BİR AİLE MARKASINDAN BİR MARKA AİLESİNE
Kitapta Vakko’nun doğuşundan bugüne yolculuğuyla ilgili şu detaylar yer alıyor: “Üç kardeşin (Jeff Hakko, Albert Hakko ve Vitali Hakko) ortak tutku ve özenle hayat verdiği Vakko, köklerinden beslenen zamanın ötesinde bir marka olarak doğdu. İlk günkü değerlerini koruyarak büyüyen, nesiller boyu sürecek bir kültüre dönüştü. Her ürün, her tasarım, her paylaşım zarafet ve süreklilikle işlenen bu hikayenin bir parçası oldu. Kurulan derin bağlar Vakko’yu moda dünyasında bir sembol haline getirirken, kültürel ve sanatsal alanlarda da iz bırakan bir marka olmasını sağladı. Her Vakko üyesi bu büyük ailenin bir parçası, birlikte alınan her karar atılan her adım markanın özündeki uyum ve bağlılığın yansımasıydı.”

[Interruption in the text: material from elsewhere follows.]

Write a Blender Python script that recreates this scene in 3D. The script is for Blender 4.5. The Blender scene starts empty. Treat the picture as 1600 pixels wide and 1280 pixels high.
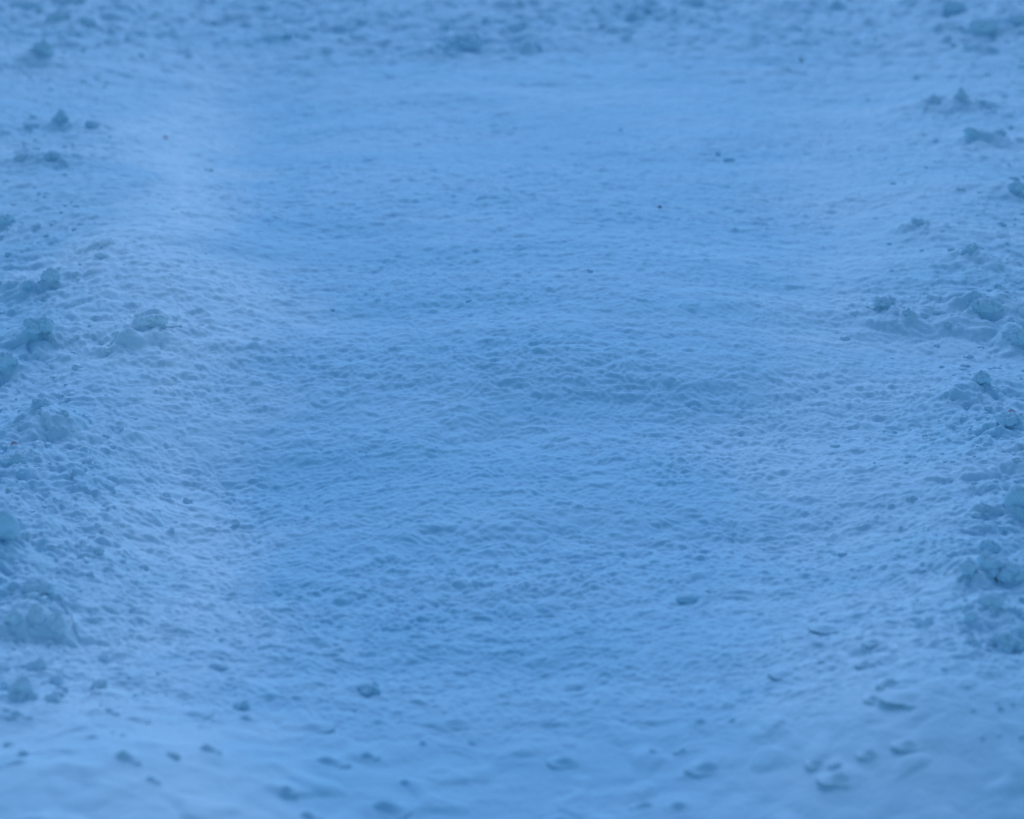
import bpy, math, random
import numpy as np
from mathutils import Vector

# ------------------------------------------------------------ camera, sky, sun
S = bpy.context.scene
C = S.collection
R = math.radians
CAM_H, PITCH, LENS, SENSOR = 1.0, 20.0, 85.0, 36.0
PW, PH = 1600.0, 1280.0                       # size of the photograph

cam_data = bpy.data.cameras.new('camera')
cam = bpy.data.objects.new('camera', cam_data)
C.objects.link(cam)
cam.location = (0, 0, CAM_H)
cam.rotation_euler = (R(90 - PITCH), 0, 0)
cam_data.lens = LENS
cam_data.sensor_width = SENSOR
cam_data.clip_start = 0.05
cam_data.clip_end = 2000
cam_data.dof.use_dof = True
cam_data.dof.focus_distance = 2.95
cam_data.dof.aperture_fstop = 5.0
S.camera = cam

SUN_EL, SUN_AZ = 38.0, 0.0                    # light comes from beyond the snow field, towards the camera
world = bpy.data.worlds.new('World')
S.world = world
world.use_nodes = True
wn, wl = world.node_tree.nodes, world.node_tree.links
bg = next(n for n in wn if n.type == 'BACKGROUND')
sky = wn.new('ShaderNodeTexSky')
sky.sky_type = 'NISHITA'
sky.sun_disc = False
sky.sun_elevation = R(SUN_EL)
sky.sun_rotation = R(SUN_AZ)
sky.air_density = 1.3
sky.dust_density = 0.1
sky.ozone_density = 6.0
cool = wn.new('ShaderNodeMix'); cool.data_type = 'RGBA'; cool.blend_type = 'MULTIPLY'
cool.inputs['Factor'].default_value = 1.0
cool.inputs['B'].default_value = (.50, .815, .955, 1)      # the photograph is balanced cold: its shade is pure sky blue
wl.new(sky.outputs['Color'], cool.inputs['A'])
wl.new(cool.outputs['Result'], bg.inputs['Color'])
bg.inputs['Strength'].default_value = 0.105

sun_data = bpy.data.lights.new('sun', 'SUN')
sun_data.energy = 1.3
sun_data.angle = R(30)
sun_data.color = (0.41, 0.628, 1.0)
sun = bpy.data.objects.new('sun', sun_data)
C.objects.link(sun)
sun.rotation_euler = (R(-(90 - SUN_EL)), 0, R(SUN_AZ))

S.view_settings.view_transform = 'Standard'
S.view_settings.look = 'None'
S.view_settings.gamma = 1.0
S.view_settings.exposure = 0.20

# ------------------------------------------------------------ noise
rng = np.random.RandomState(7)
PERM = np.arange(1024); rng.shuffle(PERM); PERM = np.concatenate([PERM, PERM]).astype(np.int32)
GR = rng.normal(size=(1024, 3)).astype(np.float32)
GR /= np.linalg.norm(GR, axis=1)[:, None]

def perlin(x, y, z=0.0):
    x = np.asarray(x, np.float32); y = np.asarray(y, np.float32)
    z = np.broadcast_to(np.asarray(z, np.float32), x.shape)
    xi = np.floor(x); yi = np.floor(y); zi = np.floor(z)
    xf = x - xi; yf = y - yi; zf = z - zi
    xi = xi.astype(np.int64) & 1023; yi = yi.astype(np.int64) & 1023; zi = zi.astype(np.int64) & 1023
    u = xf * xf * xf * (xf * (xf * 6 - 15) + 10)
    v = yf * yf * yf * (yf * (yf * 6 - 15) + 10)
    w = zf * zf * zf * (zf * (zf * 6 - 15) + 10)
    out = 0.0
    for dx in (0, 1):
        for dy in (0, 1):
            for dz in (0, 1):
                h = PERM[(PERM[(PERM[(xi + dx) & 1023] + yi + dy) & 1023] + zi + dz) & 1023]
                g = GR[h]
                d = g[..., 0] * (xf - dx) + g[..., 1] * (yf - dy) + g[..., 2] * (zf - dz)
                out = out + d * (u if dx else 1 - u) * (v if dy else 1 - v) * (w if dz else 1 - w)
    return out * 1.5

def billow(x, y, z=0.0):
    return 0.35 - np.abs(perlin(x, y, z)) * 1.0      # rounded hollows, raised creases when negated

def sstep(a, b, t):
    t = np.clip((t - a) / (b - a), 0, 1)
    return t * t * (3 - 2 * t)

# ------------------------------------------------------------ where a point of the photograph lies on the ground
FX = LENS / SENSOR * PW
def on_ground(px, py):
    a = R(PITCH); cx = (px - PW / 2) / FX; cy = (PH / 2 - py) / FX
    d = np.array([cx, math.cos(a) + cy * math.sin(a), -math.sin(a) + cy * math.cos(a)])
    t = CAM_H / -d[2]
    return d[0] * t, d[1] * t, t / FX                # x, y, metres per photo pixel there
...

1934 yılında ‘Şen Şapka’ markasının sahibi Vitali Hakko tarafından kurulan moda devi Vakko, 1938 yılında Vitali ve Albert isimlerinin baş harfleri ve Hakko soyadının son üç İoluşturuldu.
CUMHURİYET YOLCULUĞUNA ŞAHİTLİK EDİYOR
‘Bir Vakko Kitabı’ bir markanın kendi hikayesini kendi arşivlerinden süzerek ve kendi değerleriyle anlattığı ilk kitap örneklerinden biri olarak dikkat çekiyor. Vakko’nun kurumsal belleğini dokuyan kitap, yalnızca markanın değil; aynı zamanda Türkiye’nin sürecine de eşlik eden bir kültür mirasının temsilcisi niteliğini taşıyor. Vakko’nun zengin arşivlerinden yararlanılarak hazırlanan ‘Bir Vakko Kitabı’nda, markanın doğuşundan bugüne uzanan dönüm noktaları, ikonik fotoğraflar, özel belgeler ve anekdotlar bir araya geliyor.